This means we have two options. The first option is that we can continue with the facades of false security, we can become content with the covenant with death, we can remain asleep. Maybe this is convenient, maybe it’s the easier choice, maybe it means fitting in better. But we also know where this path ends: “swept away in judgment.” The second option is that we can listen to Isaiah’s exhortation: “be ye not mockers.” What he means is that we shouldn’t mock God by settling for the illusions or false sense of security derived from whatever idol we worship instead of God. Choosing this way is how we gain wisdom, it’s how we gain life. But it requires us to cast out the money changers in our hearts and live by the Law of Love as St.
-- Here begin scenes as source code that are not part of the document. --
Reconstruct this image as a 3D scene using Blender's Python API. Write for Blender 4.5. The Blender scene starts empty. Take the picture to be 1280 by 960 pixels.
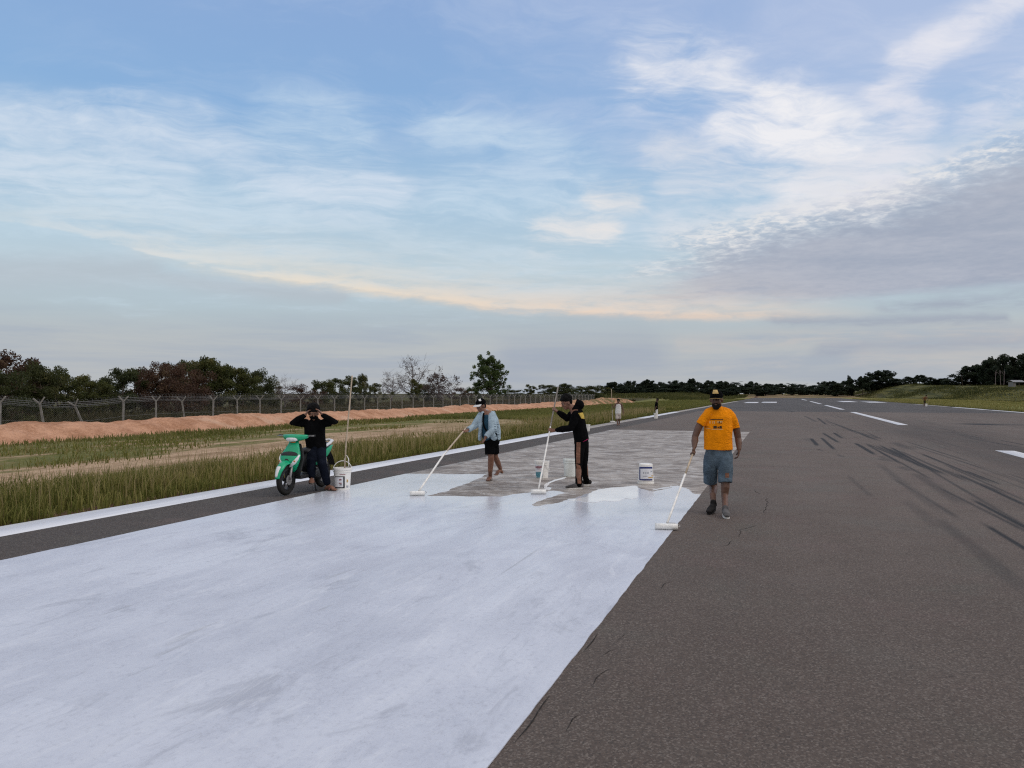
import bpy, bmesh, math, random
import numpy as np
from mathutils import Vector, Matrix, noise as mnoise

random.seed(7)
RNG = np.random.default_rng(11)
scene = bpy.context.scene
COL = scene.collection

# ------------------------------------------------------------------ camera
CAM_H, FPX = 1.65, 925.0
YAW = math.radians(19.9)
PIT = math.atan(12.0 / FPX)
FWD = Vector((-math.sin(YAW), math.cos(YAW), 0))
RGT = Vector((math.cos(YAW), math.sin(YAW), 0))
UPZ = Vector((0, 0, 1))
FP = FWD * math.cos(PIT) + UPZ * math.sin(PIT)
UP = -FWD * math.sin(PIT) + UPZ * math.cos(PIT)
CPOS = Vector((0, 0, CAM_H))


def ray(px, py):
    return FP + RGT * ((px - 640) / FPX) + UP * ((480 - py) / FPX)


def G(px, py, z=0.0):
    """point of the level ground seen at photo pixel (px, py)"""
    d = ray(px, py)
    return CPOS + d * ((z - CAM_H) / d.z)


def P(px, py, depth):
    """point at a given depth along the lens axis"""
    return CPOS + ray(px, py) * depth


def depth_of(p):
    return (Vector(p) - CPOS).dot(FP)


cam_data = bpy.data.cameras.new('camera')
cam_data.sensor_width = 36.0
cam_data.lens = 36.0 * FPX / 1280.0
cam_data.clip_start = 0.05
cam_data.clip_end = 20000
cam = bpy.data.objects.new('camera', cam_data)
COL.objects.link(cam)
cam.location = CPOS
cam.rotation_euler = (math.pi / 2 + PIT, 0, YAW)
scene.camera = cam

scene.view_settings.view_transform = 'Standard'
scene.view_settings.look = 'None'
scene.view_settings.exposure = 0.0
scene.view_settings.gamma = 1.0
scene.view_settings.use_curve_mapping = False
scene.render.engine = 'CYCLES'
scene.cycles.max_bounces = 5
scene.cycles.diffuse_bounces = 2
scene.cycles.glossy_bounces = 2
scene.cycles.transparent_max_bounces = 8
scene.cycles.use_adaptive_sampling = True
scene.cycles.adaptive_threshold = 0.015
scene.cycles.filter_width = 1.2
try:
    scene.cycles.use_denoising = False
except Exception:
    pass


def lin(r, g, b):
    out = []
    for c in (r, g, b):
        c = c / 255.0
        out.append(c / 12.92 if c <= 0.04045 else ((c + 0.055) / 1.055) ** 2.4)
    return tuple(out)


# ------------------------------------------------------------------ node maths
class E:
    """a tiny expression wrapper round shader math nodes"""
    nt = None

    def __init__(self, s):
        self.s = s

    @staticmethod
    def op(name, *args, clamp=False):
        n = E.nt.nodes.new('ShaderNodeMath')
        n.operation = name
        n.use_clamp = clamp
        for i, a in enumerate(args):
            if isinstance(a, E):
                E.nt.links.new(a.s, n.inputs[i])
            else:
                n.inputs[i].default_value = float(a)
        return E(n.outputs[0])

    def __add__(a, b): return E.op('ADD', a, b)
    __radd__ = __add__
    def __sub__(a, b): return E.op('SUBTRACT', a, b)
    def __rsub__(a, b): return E.op('SUBTRACT', b, a)
    def __mul__(a, b): return E.op('MULTIPLY', a, b)
    __rmul__ = __mul__
    def __truediv__(a, b): return E.op('DIVIDE', a, b)
    def __neg__(a): return E.op('MULTIPLY', a, -1)
    def clamp(a): return E.op('ADD', a, 0.0, clamp=True)
    def exp(a): return E.op('EXPONENT', a)
    def pow(a, p): return E.op('POWER', a, p)
    def sqrt(a): return E.op('SQRT', a)
    def abs(a): return E.op('ABSOLUTE', a)
    def max(a, b): return E.op('MAXIMUM', a, b)
    def min(a, b): return E.op('MINIMUM', a, b)


def sstep(x, a, b):
    n = E.nt.nodes.new('ShaderNodeMapRange')
    n.interpolation_type = 'SMOOTHSTEP'
    E.nt.links.new(x.s, n.inputs['Value'])
    n.inputs['From Min'].default_value = a
    n.inputs['From Max'].default_value = b
    return E(n.outputs['Result'])


def mixc(f, a, b):
    """colour mix; a, b are colours (tuples) or sockets"""
    n = E.nt.nodes.new('ShaderNodeMix')
    n.data_type = 'RGBA'
    if isinstance(f, E):
        E.nt.links.new(f.s, n.inputs[0])
    else:
        n.inputs[0].default_value = f
    for v, i in ((a, 6), (b, 7)):
        if isinstance(v, tuple):
            n.inputs[i].default_value = (v[0], v[1], v[2], 1)
        else:
            E.nt.links.new(v, n.inputs[i])
    return n.outputs[2]


def combine(x, y, z):
    n = E.nt.nodes.new('ShaderNodeCombineXYZ')
    for i, v in enumerate((x, y, z)):
        if isinstance(v, E):
            E.nt.links.new(v.s, n.inputs[i])
        else:
            n.inputs[i].default_value = v
    return n.outputs[0]


def sepxyz(sock):
    n = E.nt.nodes.new('ShaderNodeSeparateXYZ')
    E.nt.links.new(sock, n.inputs[0])
    return E(n.outputs[0]), E(n.outputs[1]), E(n.outputs[2])


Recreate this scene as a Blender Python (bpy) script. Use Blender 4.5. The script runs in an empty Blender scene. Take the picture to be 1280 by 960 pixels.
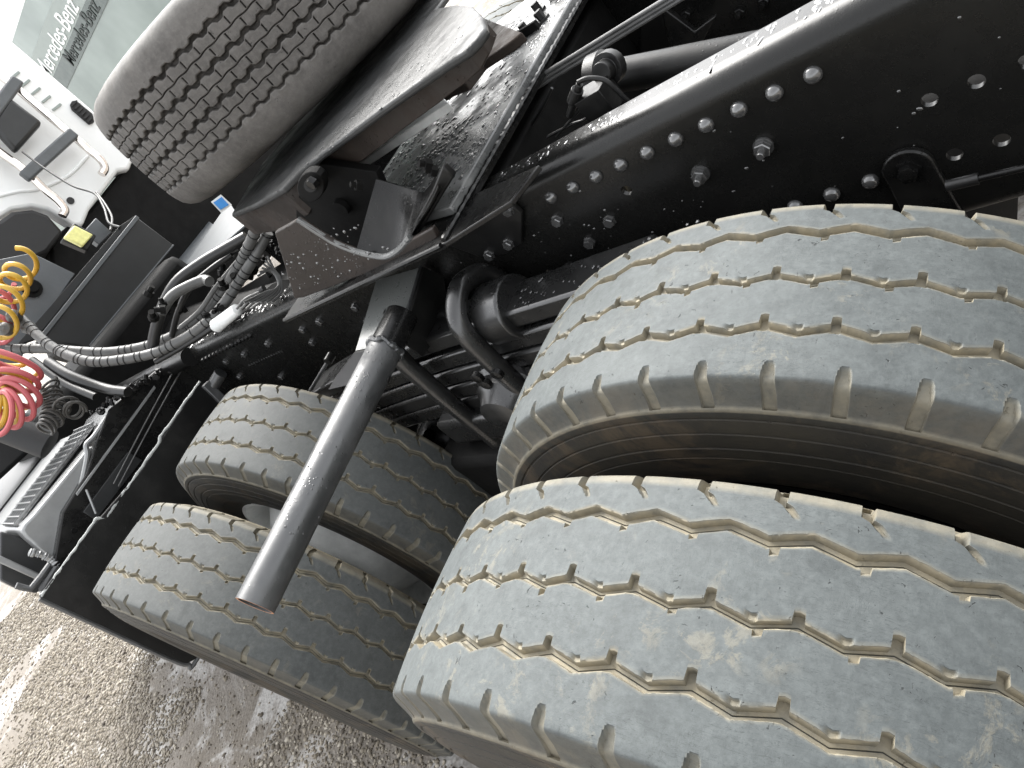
import bpy, bmesh, math, random
import numpy as np
from mathutils import Vector, Matrix
random.seed(7); np.random.seed(7)
S = bpy.context.scene
COL = S.collection
# ---------------------------------------------------------------- camera
CAM = np.array([-0.516, 1.272, 0.969])
YAW, PIT, ROLL, FPX = -0.572, -0.500, -0.848, 908.4
fw = np.array([math.cos(PIT)*math.cos(YAW), math.cos(PIT)*math.sin(YAW), math.sin(PIT)])
rt = np.cross(fw, [0, 0, 1.0]); rt /= np.linalg.norm(rt); up = np.cross(rt, fw)
RX = math.cos(ROLL)*rt - math.sin(ROLL)*np.cross(fw, rt)*1.0
dn0 = np.cross(fw, rt)          # image down when roll = 0
RX = math.cos(ROLL)*rt + math.sin(ROLL)*up
RY = math.sin(ROLL)*rt - math.cos(ROLL)*up      # image down
cam_d = bpy.data.cameras.new('camera'); cam = bpy.data.objects.new('camera', cam_d); COL.objects.link(cam)
cam_d.sensor_width = 36; cam_d.lens = 36*FPX/1280; cam_d.clip_start = 0.02; cam_d.clip_end = 4000
M3 = Matrix([[RX[i], -RY[i], -fw[i]] for i in range(3)])
cam.matrix_world = Matrix.Translation(Vector(CAM)) @ M3.to_4x4()
S.camera = cam
def at(u, v, ax, val):
    """the point of the plane ax = val that the photograph shows at pixel (u, v): used to survey real positions"""
    d = fw + RX*(u-640)/FPX + RY*(v-480)/FPX
    i = 'xyz'.index(ax); t = (val-CAM[i])/d[i]
    return CAM + t*d
# ---------------------------------------------------------------- world, sun, exposure
SUN_EL, SUN_AZ = math.radians(50), math.radians(-42)     # azimuth measured from +X towards +Y
W = bpy.data.worlds.new('World'); S.world = W; W.use_nodes = True
nt = W.node_tree; bg = nt.nodes['Background']
sky = nt.nodes.new('ShaderNodeTexSky'); sky.sky_type = 'NISHITA'; sky.sun_disc = False
sky.sun_elevation = SUN_EL; sky.sun_rotation = math.radians(90)-SUN_AZ
sky.dust_density = 4.0; sky.air_density = 1.2; sky.ozone_density = 1.0
hs = nt.nodes.new('ShaderNodeHueSaturation'); hs.inputs['Saturation'].default_value = 0.12
nt.links.new(sky.outputs[0], hs.inputs['Color']); nt.links.new(hs.outputs[0], bg.inputs['Color'])
bg.inputs['Strength'].default_value = 0.15
sd = bpy.data.lights.new('sun', 'SUN'); sd.energy = 1.2; sd.angle = math.radians(38); sd.color = (1, .97, .92)
so = bpy.data.objects.new('sun', sd); COL.objects.link(so)
sdir = Vector((math.cos(SUN_EL)*math.cos(SUN_AZ), math.cos(SUN_EL)*math.sin(SUN_AZ), math.sin(SUN_EL)))
so.rotation_euler = sdir.to_track_quat('Z', 'Y').to_euler(); so.location = (0, 0, 6)
S.view_settings.view_transform = 'Standard'; S.view_settings.look = 'None'
S.view_settings.exposure = 2.1; S.view_settings.gamma = 1
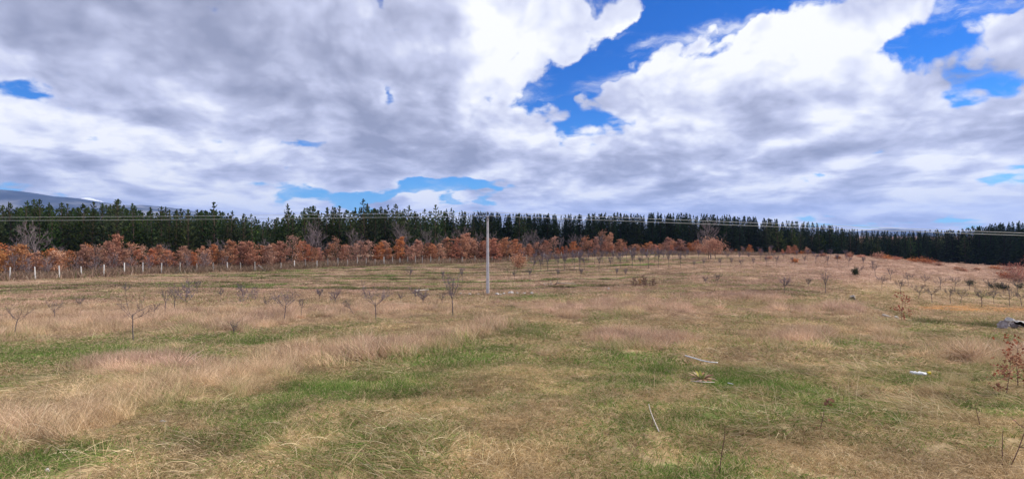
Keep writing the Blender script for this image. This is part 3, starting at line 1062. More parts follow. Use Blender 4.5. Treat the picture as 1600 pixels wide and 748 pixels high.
ORD = ['first', 'second', 'third', 'fourth', 'fifth', 'sixth', 'seventh', 'eighth', 'ninth', 'tenth', 'eleventh', 'twelfth', 'thirteenth', 'fourteenth', 'fifteenth', 'sixteenth', 'seventeenth', 'eighteenth',
       'nineteenth', 'twentieth'] + ['%s-%s' % (t, o) for t in ('twenty', 'thirty', 'forty', 'fifty', 'sixty', 'seventy', 'eighty', 'ninety')
       for o in ('first', 'second', 'third', 'fourth', 'fifth', 'sixth', 'seventh', 'eighth', 'ninth', 'tenth')]
for i, w in enumerate(ORD):
    if w.endswith('-tenth'):
        t = {'twenty': 'thirtieth', 'thirty': 'fortieth', 'forty': 'fiftieth', 'fifty': 'sixtieth', 'sixty': 'seventieth', 'seventy': 'eightieth', 'eighty': 'ninetieth', 'ninety': 'hundredth'}
        ORD[i] = t[w.split('-')[0]]

# ------------------------------------------------------------------ the conifer wood
PINES = [meshes(conifer(12, R, True, o), 'pine', M['pinebark'], M['pine']) for R, o in ((2.7, True), (3.1, False), (2.4, True), (2.9, True))]
SPRUCES = [meshes(conifer(13, R, False, o), 'spruce', M['sprucebark'], M['spruce']) for R, o in ((3.0, False), (2.4, True), (3.4, False), (2.7, True), (2.2, False), (3.7, True))]
wood_px = [-120, 0, 200, 400, 600, 800, 1000, 1200, 1350, 1500, 1600, 1720]
wood_Y = [102, 100, 102, 110, 121, 152, 170, 182, 190, 190, 172, 165]
top_px = [-120, 0, 60, 110, 130, 180, 250, 300, 335, 360, 420, 440, 452, 465, 485, 505, 530, 555, 570, 590, 620, 645, 680, 720, 800, 900, 950, 1050, 1150, 1200, 1280, 1320, 1400, 1500, 1540, 1600, 1720]
top_py = [322, 321, 314, 322, 318, 314, 323, 330, 318, 332, 341, 334, 322, 332, 316, 326, 324, 324, 313, 324, 321, 328, 322, 331, 335, 336, 334, 334, 338, 343, 349, 358, 362, 359, 353, 345, 342]
PEAKS = {335: 'lone tall pine with airy round top above the wood near the snowy peak', 452: 'tall bushy pine with a narrow top, first peak beyond the blue foothill',
         485: 'tall open-topped pine, its sparse top against the cloud', 570: 'tallest pine of the wood, pointed, below the low strip of blue sky',
         60: 'broad dark pine standing before the mountain ridge', 180: 'slim pine with a pointed tip before the low end of the mountain',
         890: 'slender spruce with a pointed tip, standing by the gap in the wood', 530: 'narrow pine with a ragged top between the tall peaks', 620: 'pointed pine below the small upright white cloud',
         680: 'flat-shouldered pine in the wood just short of the concrete pole'}


def zone(px):
    zs = [(110, 'below the high mountain ridge'), (250, 'below the low end of the mountain ridge'), (400, 'where the mountain meets the wood'),
          (520, 'between foothill and low blue sky'), (640, 'under the low strip of blue sky'), (745, 'just short of the concrete pole'),
          (860, 'just past the concrete pole'), (960, 'near the gap where the power lines start'), (1080, 'behind the far rows of saplings'), (1180, 'behind the twin oaks'),
          (1300, 'behind the crest of the dry hill'), (1420, 'in the lower wood under the blue hill'), (1530, 'in the lower wood beyond the dip'), (9999, 'in the rising wood beyond the russet thicket')]
    for lim, s in zs:
        if px < lim: return s
GAPS = [(868, 884), (916, 919)]


COUNT = {}


def conifer_at(px, Y, top, label=None, row=0):
    x, _, g = at(px, Y)
    h = (HZ - top) / F * Y + EYE - g
    ispine = px < 690 or (px < 760 and rng.uniform() < .5)
    lib = PINES if ispine or rng.uniform() < .18 else SPRUCES
    H = 12.0 if lib is PINES else 13.0
    s = h / H
    wide = rng.uniform(.85, 1.2) if ispine else rng.uniform(.85, 1.7)
    if label is None:
        z = zone(px); key = (z, row, ispine); COUNT[key] = COUNT.get(key, 0) + 1
        label = '%s %s, %s from mountain side, %s' % ('rear' if row else 'front', 'pine' if ispine else 'spruce', ORD[COUNT[key] - 1], z)
    group = 'conifers of the wood'
    return plant('pine_tree' if ispine else 'spruce_tree', lib[rng.integers(len(lib))], (x, Y, g), label, 'pine' if ispine else 'spruce', group, s=(s * wide, s * wide, s))


pxs = -30.0
while pxs < 1640:
    Y = np.interp(pxs, wood_px, wood_Y)
    if not any(a < pxs < b for a, b in GAPS):
        near = min((abs(pxs - p), p) for p in PEAKS)
        top = np.interp(pxs, top_px, top_py)
        if near[0] < 7 and near[1] in PEAKS:
            conifer_at(near[1], Y, np.interp(near[1], top_px, top_py) - 1, PEAKS.pop(near[1]))
        else:
            conifer_at(pxs, Y + rng.uniform(-2, 3), top + (rng.uniform(0, 1) ** 1.5 * 20 - 2) * (1.0 if pxs < 760 else .75))
    if not PEAKS: PEAKS[-9999] = ''
    pxs += rng.uniform(.35, 1.7) * (14 if pxs < 700 else 10)
pxs = -30.0
while pxs < 1640:
    Y = np.interp(pxs, wood_px, wood_Y) + rng.uniform(6, 9)
    if True:
        conifer_at(pxs, Y, (13 if any(a < pxs < b for a, b in GAPS) else 0) + np.interp(pxs, top_px, top_py) + rng.uniform(-1, 12) * (1.0 if pxs < 760 else .5), row=1)
    pxs += rng.uniform(.8, 1.2) * 15

# the depth of the wood behind its first trees: one mass
WC = bpy.data.collections.new('wood_trees')
for a, b in (PINES[0], PINES[1], SPRUCES[0], SPRUCES[1]):
    WC.objects.link(bpy.data.objects.new('wood_tree', b))
n = 1500
wpx = rng.uniform(-60, 1680, n); wd = rng.uniform(7, 45, n)
wY = np.interp(wpx, wood_px, wood_Y) + wd
wx = (wpx - 800) / F * wY
wz = ground(wx, wY)
wtop = np.interp(wpx, top_px, top_py) + rng.uniform(1, 22, n) * np.where(wpx < 760, 1, .55)
ws = ((HZ - wtop) / F * wY + EYE - wz) / 12.5
ok = wpx > -999
wk = np.where((wpx < 700), rng.integers(0, 2, n), rng.integers(2, 4, n))
gn_instancer.coll = WC
zero = np.zeros(n)
gn_instancer('pine_wood', np.stack([wx, wY, wz], 1)[ok], wk[ok], zero[ok], zero[ok], zero[ok], ws[ok], np.stack([zero, zero, rng.uniform(0, 6.28, n)], 1)[ok], 'dark interior of the conifer wood seen between its front trees')

# ------------------------------------------------------------------ fence posts
FX = [-60, 55, 200, 400, 550, 700, 850, 1000, 1150, 1300]
FY = [66, 70, 80, 93, 104, 117, 133, 147, 152, 156]


def concrete_material(name, a, b):
    m, N = new_mat(name)
    tc = N.n('ShaderNodeTexCoord')
    n1 = N.noise(tc.outputs['Object'], 3.0, 8, .65).outputs['Fac']; n2 = N.noise(tc.outputs['Object'], 40, 4, .6).outputs['Fac']
    c = N.ramp(N.math('MULTIPLY_ADD', n2, .3, N.math('MULTIPLY', n1, .7)), [(.3, a), (.68, b)])
    bp = N.n('ShaderNodeBump'); bp.inputs['Strength'].default_value = .3; bp.inputs['Distance'].default_value = .01
    N.link(n2, bp.inputs['Height'])
    finish(N, c, .85, bump=bp.outputs[0])
    return m


M['post'] = concrete_material('whitewashed_concrete', (.45, .43, .40), (.74, .72, .68))
M['pole'] = concrete_material('pole_concrete', (.36, .345, .34), (.70, .68, .69))
M['metal'] = concrete_material('dark_metal', (.05, .05, .055), (.11, .11, .12))


def post_mesh(h, w):
    mb = MB()
    a = w / 2; b = w * .40
    vs = [(-a, -a, -.2), (a, -a, -.2), (a, a, -.2), (-a, a, -.2), (-b, -b, h - .05), (b, -b, h - .05), (b, b, h - .05), (-b, b, h - .05),
          (-b * .5, -b * .5, h), (b * .5, -b * .5, h), (b * .5, b * .5, h), (-b * .5, b * .5, h)]
    fs = [(3, 2, 1, 0)]
    for k in range(2):
        for i in range(4):
            fs.append((4 * k + i, 4 * k + (i + 1) % 4, 4 * k + 4 + (i + 1) % 4, 4 * k + 4 + i))
    fs.append((8, 9, 10, 11))
    mb.add(vs, fs)
    return mb.mesh('fence_post', M['post'])


PM = post_mesh(1.65, .13)
PM2 = post_mesh(1.65, .11)
PM2.materials.clear(); PM2.materials.append(concrete_material('weathered_concrete', (.26, .24, .22), (.46, .43, .39)))
west = [15, 55, 93, 127, 162, 194, 223, 252, 281, 308, 333, 355, 376, 398]
east = [439, 460, 477, 495, 512, 528, 543, 558, 572, 586, 600, 613, 625, 637, 649, 660, 673, 686, 703, 722] + list(range(742, 1065, 27))


def fence_post(px, label, lean=0.0, s=1.0):
    Y = float(np.interp(px, FX, FY))
    x, _, g = at(px, Y)
    o = obj('fence_post', PM if px < 270 or int(px) % 5 == 0 else PM2, None, (x, Y, g))
    o.rotation_euler = (rng.normal(0, .02), lean + rng.normal(0, .025), rng.uniform(0, 1.5))
    o.scale = (1, 1, s * rng.uniform(.93, 1.06))
    return tag(o, label, 'fence post', 'concrete posts of the fence along the oaks')


for i, p in enumerate(reversed(west)):
    fence_post(p, 'white concrete fence post, %s from the leaning post on the mountain side' % ORD[i])
o = fence_post(407, 'white concrete fence post leaning far over, in front of the russet oaks', 0)
o.rotation_euler = (.1, -.85, .1); o.location.x += 1.0
near_post, far_post = [p for p in east if p < 750], [p for p in east if p > 750]
for i, p in enumerate(near_post):
    fence_post(p, 'pale concrete fence post, %s from the leaning post towards the pole' % ORD[i], s=1.0 if i % 3 else .85)
for i, p in enumerate(far_post):
    fence_post(p, 'small distant fence post, %s past the concrete pole' % ORD[i], s=.9)

# ------------------------------------------------------------------ oak belt behind the fence
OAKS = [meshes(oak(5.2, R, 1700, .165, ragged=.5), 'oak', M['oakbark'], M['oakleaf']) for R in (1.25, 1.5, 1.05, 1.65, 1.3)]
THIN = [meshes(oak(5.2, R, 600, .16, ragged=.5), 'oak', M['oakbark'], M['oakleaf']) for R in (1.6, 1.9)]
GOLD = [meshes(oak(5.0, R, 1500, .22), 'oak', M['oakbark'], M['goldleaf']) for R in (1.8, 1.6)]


def bare_meshes(H, spread, n1, n2, n3, r0, rmin, m1, m2, **k):
    tr, cr, _ = bare_tree(H, spread, 3, n1, n2, n3, r0, rmin, **k)
    return tr.mesh('bare_trunk', m1), cr.mesh('bare_crown', m2)


BARE = [bare_meshes(7, sp, 15, 8, 4, .075, .015, M['greytwig'], M['greytwig']) for sp in (.85, .7, 1.0)]
BRUSH = [bare_meshes(3.2, .9, 13, 7, 4, .04, .014, M['greytwig'], M['greytwig'], clear=.05) for _ in range(2)]
otop_px = [-60, 0, 60, 100, 140, 170, 200, 250, 300, 370, 420, 470, 500, 545, 580, 620, 660, 700, 720, 780, 850, 900, 930, 955, 975, 1010, 1050, 1085, 1150, 1250]
otop_py = [380, 376, 388, 380, 386, 366, 384, 380, 386, 374, 384, 367, 378, 372, 381, 372, 376, 370, 364, 376, 374, 376, 358, 372, 384, 385, 380, 383, 386, 389]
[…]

Paul details it in Romans 13. There’s no third option, no middle way, no room to be neutral. “Choose this day whom you will serve.”
And so today there are three takeaways for us. First, we should always remember that it’s possible for us to make a covenant with death. We must be ever-vigilant and self-reflective about this or else we may step into a trap. One way we avoid this trap is by keeping our eyes fixed on Jesus, our firm foundation. In his light, we see reality for what it is. All other ground is shifting sand. And so we must choose life so that we can live. And this beginning of the Church year is the perfect time to make this choice.
In the Name of the Father, and of the Son, and of the Holy Ghost. Amen.